John Le Carre, best known for his Cold War spy fiction which he raised to a literary art – The Spy Who Came in from the Cold; Tinker, Tailor, Soldier, Spy; The Night Manager, The Perfect Gardener – has died aged 89.

  Born David Cornwell on 19 October 1931, he had an extraordinary childhood with his mother bolting when he was six leaving his brother and himself with their father, Ronnie Cornwell, described as “ a charming, colourful, larger-than-life confidence trickster, a fantasist and a womaniser, briefly imprisoned in several parts of the world, who left a trail of unpaid debts, false names, bogus letterheads, perplexed women, unsuccessful racehorses, luxurious motor cars and dubious financial schemes.” The two boys had to share his lies: “To run the household with no money required a lot of serious lying to the local garage man, the local butcher, the local everybody.”

  Ronnie used them to get himself out of trouble. David and his older brother, Tony, developed skills in observation and reading between the lines, targeted at their father. In turn Ronnie kept his boys under constant surveillance, listening to their phone calls, searching their rooms, opening their mail. Life with Ronnie was an apprenticeship in espionage.

  In later years having served in MI5 (counter intelligence) and MI6, Le Carre speculated that ‘the habit of keeping secrets about his father had accustomed him to the blanket of protection which membership of a secret community confers, and that working in a confidential capacity for the government offered a combination of propriety and subversion to match his curious upbringing.’

  He only met his mother once after her departure when he was 21 but the rift was never healed.
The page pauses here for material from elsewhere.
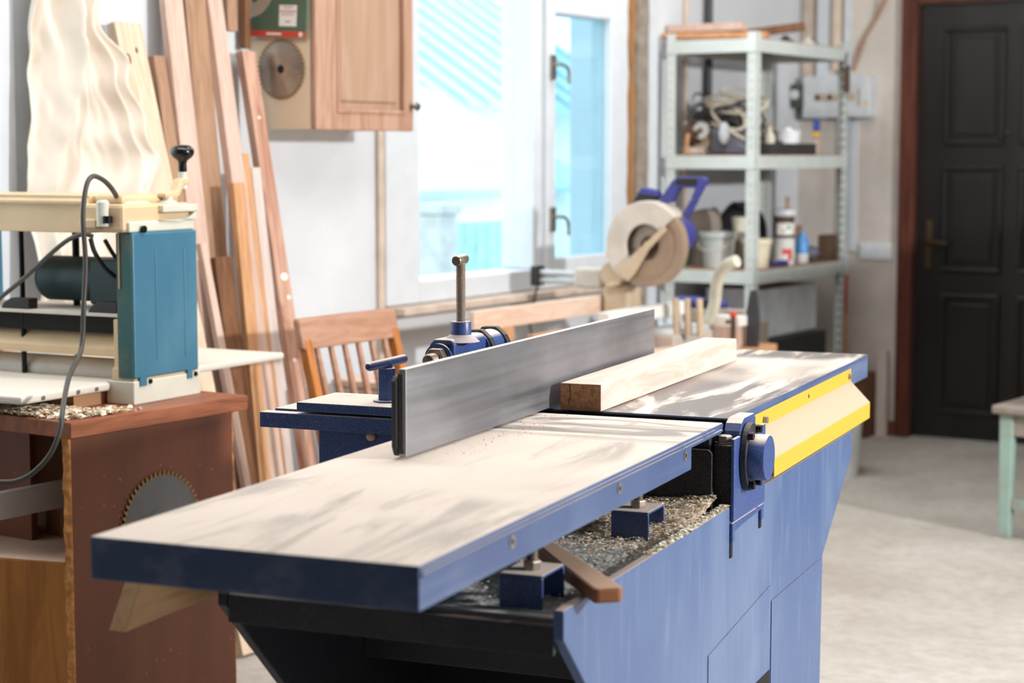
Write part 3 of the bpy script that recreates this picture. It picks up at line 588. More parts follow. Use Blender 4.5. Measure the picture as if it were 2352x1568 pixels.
# columns, motor, head
for x, y, r in ((-.295, .16, .0085), (-.36, .05, .006), (-.095, .16, .0085)): MB().cyl((x, y, .03), (x, y, .376), r, n=16).build('column', M['blackbolt'], P, smooth=True)
mo = MB().cyl((-.36, .15, .262), (-.17, .15, .262), .052, n=36).build('motor', M['motor'], P, smooth=True)
MB().lathe([(.0001, -.02), (.03, -.02), (.046, -.012), (.052, 0)], (-.36, .15, .262), (1, 0, 0), 36).build('motor_end', M['motor'], mo, smooth=True); MB().box(-.205, -.05, .098, .205, .208, .312).build('gear_housing', M['motor'], mo, bevel=.006)
MB().box(-.575, -.05, .02, .215, .190, .198).build('head_plate', M['sheet'], P, bevel=.001)
MB().prism([(.03, .10), (.03, .118), (.075, .160), (.075, .1895), (.2, .1895), (.2, .10)], 'x', -.575, -.075).build('cutter_head', M['cream'], P, bevel=.002)
MB().box(-.575, -.075, .045, .073, .150, .1895).build('throat', M['inner'], P)
for x0, x1 in ((-.145, -.06), (-.40, -.315)): MB().prism([(x0, .1985), (x0 + .01, .212), (x0 + .03, .2225), (x1, .2225), (x1, .1985)], 'y', .02, .05).build('pawl_cover', M['blackmat'], P, bevel=.002)
MB().prism([(.02, .075), (.02, .185), (.04, .19), (.07, .19), (.07, .075)], 'x', -.072, -.050).build('guide_cheek', M['cream'], P, bevel=.003)
# bed: infeed extension, fixed bed, outfeed extension
MB().box(-.57, -.062, -.0, .24, .034, .048).build('bed', M['sheet'], P, bevel=.002)
ex = MB().box(-.57, -.064, -.285, -.002, .030, .0475).build('infeed_extension', M['sheet'], P, bevel=.005)
MB().box(-.57, -.064, .242, .665, .036, .052).build('outfeed_extension', M['sheet'], P, bevel=.005)
for y in (-.05, -.11, -.22): MB().cyl((-.0645, y, .0385), (-.061, y, .0385), .005, n=12).build('screw', M['bolt'], ex)
MB().box(-.55, -.085, -.10, .22, .0, .029).build('bed_support', M['niche'], P)
MB().lathe([(.0001, .0), (.03, .0), (.034, .006), (.034, .47), (.03, .476), (.0001, .476)], (-.555, .09, .055), (1, 0, 0), 28).build('feed_roller', M['sheet'], P, smooth=True)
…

His father despite his appalling behaviour held a place in his affections till the end, despite latterly trying to tap into his son’s royalties.

  Le Carre was a Sun Mercury in Libra with the signature tough-as-nails Great Depression aspects of Pluto opposition Saturn square Uranus tied into his Sun; with his Pluto in a dourly determined trine to Mars in Scorpio; and his Jupiter in an adventurous square to Mars and trine to Uranus. His Moon was in Aquarius almost certainly square Venus in Scorpio and maybe opposition Jupiter in Leo – which is odd with an estranged mother, though houses might be more descriptive if the birth time was known.  But his father was the overwhelming influence in his life, tying him in with a controlling Sun square Pluto and Saturn, despite his wayward Uranian lifestyle.

  A genealogy website has his father’s birthdate as 4 November 1905 which looks feasible, giving Ronnie a Scorpio Sun conjunct Le Carre’s Venus and Ronnie’s Venus in Libra widely conjunct Le Carre’s Sun which suggests an affectionate bond. Though the conflicting cross overs between each’s Mars to the other’s Saturn hint at the other more aggravating side of their chemistry.

 Their relationship chart had the classic paranoid signature of Saturn opposition Neptune square Sun, so it would veer between an illusory connection and discouragement; with an affectionate Sun Venus; and a super-confident, struggle for the upper hand Sun trine Jupiter Pluto. Quite a mix.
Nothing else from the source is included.